While the parking meters are expected to keep people from leaving their cars in spots for long periods of time, not everyone is pleased with the new meters.
Morgan Cannon, senior business management major from Greenwood, feels the meters will affect businesses on the Square.
“I don’t like them,” said Cannon, who works as a cashier at Hinton & Hinton. “I feel that people looking to shop along the Square won’t want to have to pay to park there, that they’ll have to spend more time looking for other areas to park and then walk to where they want to go.”
Other students have taken issue with the parking meters as well.

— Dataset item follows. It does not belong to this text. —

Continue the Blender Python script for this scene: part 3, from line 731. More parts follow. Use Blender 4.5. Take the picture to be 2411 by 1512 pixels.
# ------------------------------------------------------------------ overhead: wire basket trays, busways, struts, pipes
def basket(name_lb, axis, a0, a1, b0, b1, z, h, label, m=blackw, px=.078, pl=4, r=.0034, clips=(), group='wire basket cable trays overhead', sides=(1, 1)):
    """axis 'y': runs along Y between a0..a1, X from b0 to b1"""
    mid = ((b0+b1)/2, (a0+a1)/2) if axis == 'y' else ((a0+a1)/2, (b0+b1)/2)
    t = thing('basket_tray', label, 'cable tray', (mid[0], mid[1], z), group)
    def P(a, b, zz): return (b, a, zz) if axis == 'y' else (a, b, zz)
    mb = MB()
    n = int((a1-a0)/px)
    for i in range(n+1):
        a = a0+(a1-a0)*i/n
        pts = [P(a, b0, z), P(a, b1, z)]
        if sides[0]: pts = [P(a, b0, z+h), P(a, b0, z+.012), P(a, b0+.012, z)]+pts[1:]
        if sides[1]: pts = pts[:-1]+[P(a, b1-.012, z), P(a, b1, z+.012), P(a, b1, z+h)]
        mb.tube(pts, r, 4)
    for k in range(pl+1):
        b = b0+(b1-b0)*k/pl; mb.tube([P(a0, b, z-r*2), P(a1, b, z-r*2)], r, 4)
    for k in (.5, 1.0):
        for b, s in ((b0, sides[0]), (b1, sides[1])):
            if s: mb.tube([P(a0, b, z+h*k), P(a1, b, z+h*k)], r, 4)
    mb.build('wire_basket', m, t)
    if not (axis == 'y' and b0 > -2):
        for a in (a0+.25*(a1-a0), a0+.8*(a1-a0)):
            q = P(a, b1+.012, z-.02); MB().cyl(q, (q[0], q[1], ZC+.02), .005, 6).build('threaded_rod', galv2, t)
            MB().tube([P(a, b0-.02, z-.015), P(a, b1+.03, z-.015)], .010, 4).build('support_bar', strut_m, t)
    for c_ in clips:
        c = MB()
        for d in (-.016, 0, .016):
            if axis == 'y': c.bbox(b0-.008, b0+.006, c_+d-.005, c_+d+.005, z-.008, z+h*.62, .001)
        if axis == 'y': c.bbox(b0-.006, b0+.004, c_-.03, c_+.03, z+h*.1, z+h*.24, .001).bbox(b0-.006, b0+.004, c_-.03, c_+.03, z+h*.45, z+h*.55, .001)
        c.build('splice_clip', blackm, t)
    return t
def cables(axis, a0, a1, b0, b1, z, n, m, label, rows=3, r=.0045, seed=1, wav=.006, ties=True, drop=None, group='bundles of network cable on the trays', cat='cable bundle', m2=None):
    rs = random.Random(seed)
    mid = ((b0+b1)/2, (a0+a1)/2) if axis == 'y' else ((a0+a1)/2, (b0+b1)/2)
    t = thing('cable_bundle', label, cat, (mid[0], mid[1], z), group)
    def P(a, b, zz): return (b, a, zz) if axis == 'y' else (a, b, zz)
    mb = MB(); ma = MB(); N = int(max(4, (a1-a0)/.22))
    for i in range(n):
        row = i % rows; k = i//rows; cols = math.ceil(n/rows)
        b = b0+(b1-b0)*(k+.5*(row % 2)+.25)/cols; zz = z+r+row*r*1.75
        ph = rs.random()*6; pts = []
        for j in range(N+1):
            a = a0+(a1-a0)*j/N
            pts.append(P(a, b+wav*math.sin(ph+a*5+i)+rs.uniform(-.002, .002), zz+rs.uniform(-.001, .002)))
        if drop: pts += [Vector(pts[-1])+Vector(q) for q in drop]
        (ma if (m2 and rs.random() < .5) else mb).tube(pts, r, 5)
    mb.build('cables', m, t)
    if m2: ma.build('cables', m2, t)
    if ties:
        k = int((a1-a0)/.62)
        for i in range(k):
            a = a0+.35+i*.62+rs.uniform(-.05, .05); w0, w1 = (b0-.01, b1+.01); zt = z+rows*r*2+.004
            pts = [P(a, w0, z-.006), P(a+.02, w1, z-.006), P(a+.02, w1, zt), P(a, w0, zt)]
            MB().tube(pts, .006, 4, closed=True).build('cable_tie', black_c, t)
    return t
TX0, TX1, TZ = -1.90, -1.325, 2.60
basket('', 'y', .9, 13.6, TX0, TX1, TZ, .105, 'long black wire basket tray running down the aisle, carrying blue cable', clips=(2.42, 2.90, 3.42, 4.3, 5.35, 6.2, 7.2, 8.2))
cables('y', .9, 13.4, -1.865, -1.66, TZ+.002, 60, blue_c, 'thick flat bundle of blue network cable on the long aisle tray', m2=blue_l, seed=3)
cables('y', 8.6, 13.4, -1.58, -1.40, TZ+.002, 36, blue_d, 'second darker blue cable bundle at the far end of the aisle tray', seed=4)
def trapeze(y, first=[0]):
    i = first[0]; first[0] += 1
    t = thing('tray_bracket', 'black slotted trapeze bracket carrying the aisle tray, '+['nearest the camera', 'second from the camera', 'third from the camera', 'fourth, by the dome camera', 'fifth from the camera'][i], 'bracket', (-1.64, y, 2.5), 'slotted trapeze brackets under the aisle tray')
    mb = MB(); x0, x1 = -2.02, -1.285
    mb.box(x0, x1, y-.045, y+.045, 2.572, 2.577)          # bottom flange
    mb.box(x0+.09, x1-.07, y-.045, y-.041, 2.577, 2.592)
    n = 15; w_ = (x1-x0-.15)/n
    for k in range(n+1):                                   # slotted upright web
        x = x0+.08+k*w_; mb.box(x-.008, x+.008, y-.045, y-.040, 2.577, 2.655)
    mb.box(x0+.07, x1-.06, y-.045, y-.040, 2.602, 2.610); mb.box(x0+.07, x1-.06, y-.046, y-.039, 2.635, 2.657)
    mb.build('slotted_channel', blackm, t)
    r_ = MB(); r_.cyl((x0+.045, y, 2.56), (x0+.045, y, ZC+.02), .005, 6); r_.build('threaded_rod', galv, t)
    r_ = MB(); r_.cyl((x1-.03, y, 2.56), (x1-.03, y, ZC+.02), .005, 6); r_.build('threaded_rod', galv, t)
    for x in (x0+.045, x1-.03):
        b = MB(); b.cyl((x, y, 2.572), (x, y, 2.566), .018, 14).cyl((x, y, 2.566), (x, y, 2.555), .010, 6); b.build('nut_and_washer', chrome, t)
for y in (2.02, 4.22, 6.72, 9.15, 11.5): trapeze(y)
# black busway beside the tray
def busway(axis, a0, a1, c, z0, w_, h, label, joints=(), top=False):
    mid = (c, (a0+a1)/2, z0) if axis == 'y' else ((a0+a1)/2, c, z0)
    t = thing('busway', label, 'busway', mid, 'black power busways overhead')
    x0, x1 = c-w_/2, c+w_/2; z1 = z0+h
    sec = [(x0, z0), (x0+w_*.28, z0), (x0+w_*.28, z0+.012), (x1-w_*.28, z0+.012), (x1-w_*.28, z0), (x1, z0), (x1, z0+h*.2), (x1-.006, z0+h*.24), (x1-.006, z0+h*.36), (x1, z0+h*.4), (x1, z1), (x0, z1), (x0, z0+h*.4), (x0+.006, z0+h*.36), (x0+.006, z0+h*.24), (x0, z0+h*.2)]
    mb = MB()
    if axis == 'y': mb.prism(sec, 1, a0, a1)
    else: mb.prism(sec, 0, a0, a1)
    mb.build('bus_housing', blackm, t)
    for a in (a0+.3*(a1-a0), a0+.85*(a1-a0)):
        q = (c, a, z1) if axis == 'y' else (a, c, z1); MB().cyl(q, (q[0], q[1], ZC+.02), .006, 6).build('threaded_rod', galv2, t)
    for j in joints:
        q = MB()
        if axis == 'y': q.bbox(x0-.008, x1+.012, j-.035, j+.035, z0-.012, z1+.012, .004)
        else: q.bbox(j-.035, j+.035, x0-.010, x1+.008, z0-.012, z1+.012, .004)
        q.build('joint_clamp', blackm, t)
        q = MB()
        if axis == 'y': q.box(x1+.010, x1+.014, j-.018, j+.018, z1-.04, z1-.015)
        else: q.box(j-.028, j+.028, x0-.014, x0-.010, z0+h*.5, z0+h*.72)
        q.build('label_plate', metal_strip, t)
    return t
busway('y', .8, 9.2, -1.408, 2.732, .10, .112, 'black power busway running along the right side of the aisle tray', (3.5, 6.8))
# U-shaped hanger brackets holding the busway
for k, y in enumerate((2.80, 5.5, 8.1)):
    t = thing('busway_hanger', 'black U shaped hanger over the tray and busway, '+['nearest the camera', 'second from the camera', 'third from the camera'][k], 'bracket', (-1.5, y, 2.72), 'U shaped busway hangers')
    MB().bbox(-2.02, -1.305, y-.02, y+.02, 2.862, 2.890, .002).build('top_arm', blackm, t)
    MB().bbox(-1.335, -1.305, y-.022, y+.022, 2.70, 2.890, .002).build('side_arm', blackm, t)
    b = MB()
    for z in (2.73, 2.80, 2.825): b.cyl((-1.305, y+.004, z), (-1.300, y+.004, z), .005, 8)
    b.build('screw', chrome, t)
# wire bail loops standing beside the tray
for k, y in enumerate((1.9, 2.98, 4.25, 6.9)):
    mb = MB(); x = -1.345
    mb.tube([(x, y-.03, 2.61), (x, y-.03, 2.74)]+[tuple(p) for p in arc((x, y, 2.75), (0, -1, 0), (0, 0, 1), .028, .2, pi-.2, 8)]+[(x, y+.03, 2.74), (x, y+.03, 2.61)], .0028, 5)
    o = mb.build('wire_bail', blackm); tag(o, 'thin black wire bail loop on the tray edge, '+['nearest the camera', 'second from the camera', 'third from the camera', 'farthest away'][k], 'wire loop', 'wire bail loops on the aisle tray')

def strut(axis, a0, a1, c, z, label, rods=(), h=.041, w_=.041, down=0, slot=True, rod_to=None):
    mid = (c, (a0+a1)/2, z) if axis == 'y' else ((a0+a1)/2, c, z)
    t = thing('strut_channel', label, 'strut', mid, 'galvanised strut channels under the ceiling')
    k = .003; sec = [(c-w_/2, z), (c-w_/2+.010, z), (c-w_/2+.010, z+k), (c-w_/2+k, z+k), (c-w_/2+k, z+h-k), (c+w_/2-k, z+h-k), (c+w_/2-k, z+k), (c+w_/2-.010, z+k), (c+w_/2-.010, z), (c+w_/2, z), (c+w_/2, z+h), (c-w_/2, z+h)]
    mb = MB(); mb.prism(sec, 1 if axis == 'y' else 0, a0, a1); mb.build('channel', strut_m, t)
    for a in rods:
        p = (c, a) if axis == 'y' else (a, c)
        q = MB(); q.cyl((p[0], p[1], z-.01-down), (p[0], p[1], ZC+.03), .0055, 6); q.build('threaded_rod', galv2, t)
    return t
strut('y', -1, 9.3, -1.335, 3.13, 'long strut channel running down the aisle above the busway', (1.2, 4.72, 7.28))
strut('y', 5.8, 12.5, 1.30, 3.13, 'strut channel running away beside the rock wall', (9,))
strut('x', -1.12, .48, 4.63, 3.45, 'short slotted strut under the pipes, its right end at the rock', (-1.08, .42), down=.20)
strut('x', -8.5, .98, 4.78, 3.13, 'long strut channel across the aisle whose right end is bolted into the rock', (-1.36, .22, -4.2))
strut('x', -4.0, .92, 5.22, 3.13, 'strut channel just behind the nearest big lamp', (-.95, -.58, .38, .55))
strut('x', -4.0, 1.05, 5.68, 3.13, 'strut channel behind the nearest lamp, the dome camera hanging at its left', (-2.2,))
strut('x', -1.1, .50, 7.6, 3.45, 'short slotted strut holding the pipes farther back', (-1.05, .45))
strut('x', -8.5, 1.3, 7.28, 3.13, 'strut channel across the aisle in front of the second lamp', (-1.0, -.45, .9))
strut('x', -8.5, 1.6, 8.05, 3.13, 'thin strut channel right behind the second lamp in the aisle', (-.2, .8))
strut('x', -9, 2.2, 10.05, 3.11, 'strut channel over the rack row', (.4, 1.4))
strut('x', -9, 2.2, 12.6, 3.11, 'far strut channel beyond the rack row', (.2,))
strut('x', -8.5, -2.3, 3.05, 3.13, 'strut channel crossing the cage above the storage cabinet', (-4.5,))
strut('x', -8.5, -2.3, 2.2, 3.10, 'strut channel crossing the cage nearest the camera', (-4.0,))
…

Hayden Poer, freshman business administration and management major from Madison, does not like the idea of having to pay to park on the square but can see why it is being done.
“I really don’t like it, but at the same time the money that’s being made is obviously going to the city to make improvements, so that I can understand,” Poer said. “I think it’s kind of ridiculous that on game days people will only be able to park for three hours at a time. That just doesn’t seem right.”
While some people are displeased with the thought of having to pay to park on the Square, Davis feels people will still have numerous places to park without paid meters.
“We actually still have a variety of free lots,” Davis said.
The lots Davis listed that won’t require payment to park around the Square included a lot by the Oxford University Club, two lots behind Oxford City Hall, a lot behind Old Venice Pizza Co., as well as multiple lots along 14th Street.
Parking meters can be paid with cash, coins or cards.